A blog formerly known as Bookishness / By Charles Matthews

"Dazzled by so many and such marvelous inventions, the people of Macondo ... became indignant over the living images that the prosperous merchant Bruno Crespi projected in the theater with the lion-head ticket windows, for a character who had died and was buried in one film and for whose misfortune tears had been shed would reappear alive and transformed into an Arab in the next one. The audience, who had paid two cents apiece to share the difficulties of the actors, would not tolerate that outlandish fraud and they broke up the seats. The mayor, at the urging of Bruno Crespi, explained in a proclamation that the cinema was a machine of illusions that did not merit the emotional outbursts of the audience. With that discouraging explanation many ... decided not to return to the movies, considering that they already had too many troubles of their own to weep over the acted-out misfortunes of imaginary beings."
--Gabriel García Márquez, One Hundred Years of Solitude

Tuesday, January 30, 2024

The Quiet Earth (Geoff Murphy, 1985)

Alison Routledge, Bruno Lawrence, and Pete Smith in The Quiet Earth
Cast: Bruno Lawrence, Alison Routledge, Pete Smith, Anzac Wallace, Norman Fletcher, Tom Hyde. Screenplay: Bill Baer, Bruno Lawrence, Sam Pillsbury, based on a novel by Craig Harrison. Cinematography: James Bartle. Production design: Josephine Ford. Film editing: Michael Horton. Music: John Charles. 

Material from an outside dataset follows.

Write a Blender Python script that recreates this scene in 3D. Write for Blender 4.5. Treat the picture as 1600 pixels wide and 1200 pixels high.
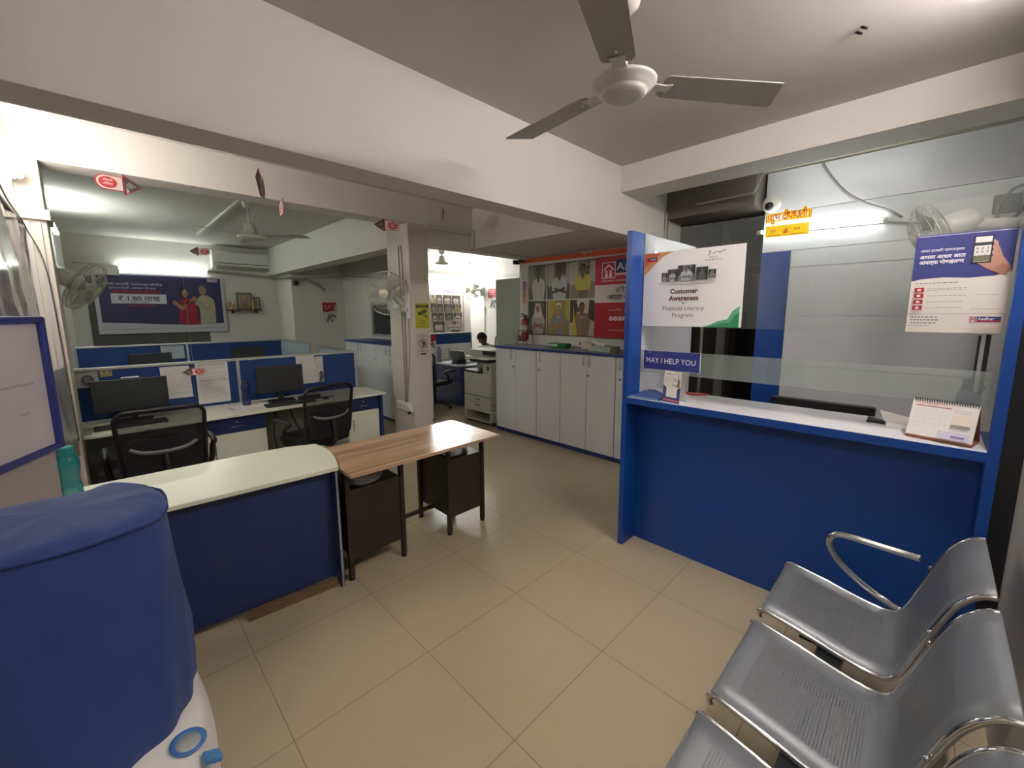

One day a scientist, Zac Hobson (Bruno Lawrence), wakes up to discover that he's the last person on Earth. Apparently every living human being has vanished. Absolute freedom and solitude make Zac go a little nuts until he encounters two other survivors, and they set out to explore the world they've been left. Comparing stories, they realize that at the moment when everything else disappeared, they were dying: Suicidal about his work, Zac had taken an overdose of sleeping pills; Joanne (Alison Routledge) was being electrocuted by a faulty hair dryer; and Api (Pete Smith) was being killed in a fight. They deduce that because they were half-dead, the disappearance effect didn't take hold on them. Eventually, Zac discovers that a repeat of the effect is about to occur, which would obliterate him and his companions. He manages to forestall it, but although Joanne and Api survive, he winds up in a setting that seems to be on another planet. And there the movie has its enigmatic ending. Although The Quiet Earth does a great job of depicting Zac's breakdown when he discovers he is alone, and how he and his fellow survivors cope with the situation when they discover one another, it doesn't add up to a satisfactory movie. It fails to avoid the Questions You're Not Supposed To Ask. Like, why did people's clothes vanish with them? (Zac finds the wreckage of an airplane, but the seat belts are fastened over nothing. The passengers were presumably not naked.) The premise of mysterious mass disappearances was done better in the HBO series The Leftovers. which was inspired by the Christian eschatological belief in the Rapture, but without the theological underpinnings. There is a feint at a scientific explanation in The Quiet Earth, having to do with a global energy project, but it feels like just a plot device to set up a fable about technological overreach or something. Its aims are muddled and it feels flimsy.